Although this prohibition is now of dubious constitutionality given the Canadian Charter of Rights and Freedoms several prosecutions for blasphemous libel can be found in Canada’s law reports, and dozens more are hidden in newspaper archives and courthouse files. Indeed, the offense has survived the normal processes responsible for “weeding out” obsolete legislation: critical public attention, repeal bills launched by reformists, law commissions, Criminal Code revision committees, and more.

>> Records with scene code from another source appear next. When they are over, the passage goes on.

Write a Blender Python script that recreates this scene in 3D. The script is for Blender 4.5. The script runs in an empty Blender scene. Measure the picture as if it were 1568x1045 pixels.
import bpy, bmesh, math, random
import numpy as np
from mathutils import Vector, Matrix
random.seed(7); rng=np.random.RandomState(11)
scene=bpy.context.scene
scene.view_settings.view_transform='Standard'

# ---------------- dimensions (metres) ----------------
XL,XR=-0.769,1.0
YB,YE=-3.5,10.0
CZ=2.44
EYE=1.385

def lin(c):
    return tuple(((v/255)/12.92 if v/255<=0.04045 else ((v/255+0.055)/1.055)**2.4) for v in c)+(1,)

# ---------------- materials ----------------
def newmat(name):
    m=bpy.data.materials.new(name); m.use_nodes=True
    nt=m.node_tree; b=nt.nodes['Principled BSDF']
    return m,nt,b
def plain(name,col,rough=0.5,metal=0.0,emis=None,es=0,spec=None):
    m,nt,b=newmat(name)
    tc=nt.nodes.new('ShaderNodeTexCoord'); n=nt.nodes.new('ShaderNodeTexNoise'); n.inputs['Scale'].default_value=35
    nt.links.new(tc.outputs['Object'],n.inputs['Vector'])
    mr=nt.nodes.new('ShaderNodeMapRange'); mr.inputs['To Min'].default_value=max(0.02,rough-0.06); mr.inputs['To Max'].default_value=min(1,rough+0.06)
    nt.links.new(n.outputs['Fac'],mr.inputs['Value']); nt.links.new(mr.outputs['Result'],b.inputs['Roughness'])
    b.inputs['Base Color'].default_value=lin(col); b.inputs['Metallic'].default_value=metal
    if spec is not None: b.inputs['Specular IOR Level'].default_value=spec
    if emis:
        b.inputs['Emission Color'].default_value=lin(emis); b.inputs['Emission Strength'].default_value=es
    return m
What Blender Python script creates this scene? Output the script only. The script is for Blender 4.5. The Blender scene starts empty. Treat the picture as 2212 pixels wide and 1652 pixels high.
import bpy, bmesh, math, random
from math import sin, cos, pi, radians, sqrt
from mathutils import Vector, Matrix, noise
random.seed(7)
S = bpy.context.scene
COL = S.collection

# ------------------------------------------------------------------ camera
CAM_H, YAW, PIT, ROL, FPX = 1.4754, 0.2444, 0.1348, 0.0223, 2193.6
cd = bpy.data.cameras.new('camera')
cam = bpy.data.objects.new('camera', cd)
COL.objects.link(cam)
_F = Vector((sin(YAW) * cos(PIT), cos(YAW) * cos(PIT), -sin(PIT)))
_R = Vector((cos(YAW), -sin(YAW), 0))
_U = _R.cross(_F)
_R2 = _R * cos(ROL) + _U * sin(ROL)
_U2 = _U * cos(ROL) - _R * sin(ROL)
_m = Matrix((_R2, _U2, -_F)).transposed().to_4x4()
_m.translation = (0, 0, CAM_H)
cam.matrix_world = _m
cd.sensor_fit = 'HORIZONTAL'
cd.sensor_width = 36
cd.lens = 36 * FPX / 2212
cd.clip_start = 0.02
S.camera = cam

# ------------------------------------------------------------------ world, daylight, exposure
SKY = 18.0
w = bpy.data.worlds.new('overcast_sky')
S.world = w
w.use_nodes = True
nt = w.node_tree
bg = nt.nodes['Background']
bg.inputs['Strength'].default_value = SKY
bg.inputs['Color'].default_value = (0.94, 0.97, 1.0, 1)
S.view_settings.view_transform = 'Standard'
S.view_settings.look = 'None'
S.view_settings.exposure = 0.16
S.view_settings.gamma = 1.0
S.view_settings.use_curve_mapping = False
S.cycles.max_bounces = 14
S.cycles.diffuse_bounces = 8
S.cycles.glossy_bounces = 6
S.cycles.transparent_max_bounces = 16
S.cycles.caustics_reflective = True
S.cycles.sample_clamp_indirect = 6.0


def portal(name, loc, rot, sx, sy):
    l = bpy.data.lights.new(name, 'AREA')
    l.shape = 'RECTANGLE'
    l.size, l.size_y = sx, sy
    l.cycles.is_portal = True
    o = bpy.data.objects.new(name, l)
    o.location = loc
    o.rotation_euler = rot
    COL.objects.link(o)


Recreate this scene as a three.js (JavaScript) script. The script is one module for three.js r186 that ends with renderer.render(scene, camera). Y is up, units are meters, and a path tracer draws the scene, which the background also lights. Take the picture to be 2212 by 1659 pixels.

The survival of a criminal ban on blasphemy cannot therefore be attributed wholly to an inattentive legislature.
The Canadian Charter of Rights and Freedoms (aka "CONSTITUTION ACT, 1982, c. 11 (U.K.), Schedule B" provides in the pertinent parts:
PART I 
CANADIAN CHARTER OF RIGHTS AND FREEDOMS 
Whereas Canada is founded upon principles that recognize the supremacy of God and the rule of law:  
Guarantee of Rights and Freedoms 
1. The Canadian Charter of Rights and Freedoms guarantees the rights and freedoms set out in it subject only to such reasonable limits prescribed by law as can be demonstrably justified in a free and democratic society. 
Fundamental freedoms 
2. Everyone has the following fundamental freedoms:
(a) freedom of conscience and religion;
(b) freedom of thought, belief, opinion and expression, including freedom of the press and other media of communication;
(c) freedom of peaceful assembly; and
(d) freedom of association. . .

24. (1) Anyone whose rights or freedoms, as guaranteed by this Charter, have been infringed or denied may apply to a court of competent jurisdiction to obtain such remedy as the court considers appropriate and just in the circumstances.
(2) Where, in proceedings under subsection (1), a court concludes that evidence was obtained in a manner that infringed or denied any rights or freedoms guaranteed by this Charter, the evidence shall be excluded if it is established that, having regard to all the circumstances, the admission of it in the proceedings would bring the administration of justice into disrepute. . . .

33. (1) Parliament or the legislature of a province may expressly declare in an Act of Parliament or of the legislature, as the case may be, that the Act or a provision thereof shall operate notwithstanding a provision included in section 2 or sections 7 to 15 of this Charter.
(2) An Act or a provision of an Act in respect of which a declaration made under this section is in effect shall have such operation as it would have but for the provision of this Charter referred to in the declaration.
(3) A declaration made under subsection (1) shall cease to have effect five years after it comes into force or on such earlier date as may be specified in the declaration.
(4) Parliament or the legislature of a province may re-enact a declaration made under subsection (1).
(5) Subsection (3) applies in respect of a re-enactment made under subsection (4).
Section 33 of the Canadian Charter of Rights and Freedoms, commonly known as the "notwithtstanding clause" allows the Canadian parliament to suspend certain parts of the Canadian Charter of Rights and Freedoms including the one containing Canada's freedom of religion, if it does so expressly and intentionally.  But, it has not, in fact, been invoked in the case of Canada's blasphemy laws.

Of course, unlike the American constitution and bill of rights, the Canadian constitution expressly recognizes the "supremacy of God" in its preamble and in Section 1 recognizes that the rights it grants are not absolute.  And, Canada's statute itself may comply by permitting sincere and "polite" blasphemy.  But, this statute is certainly an odd bird and the analysis in the linked article is worth a read.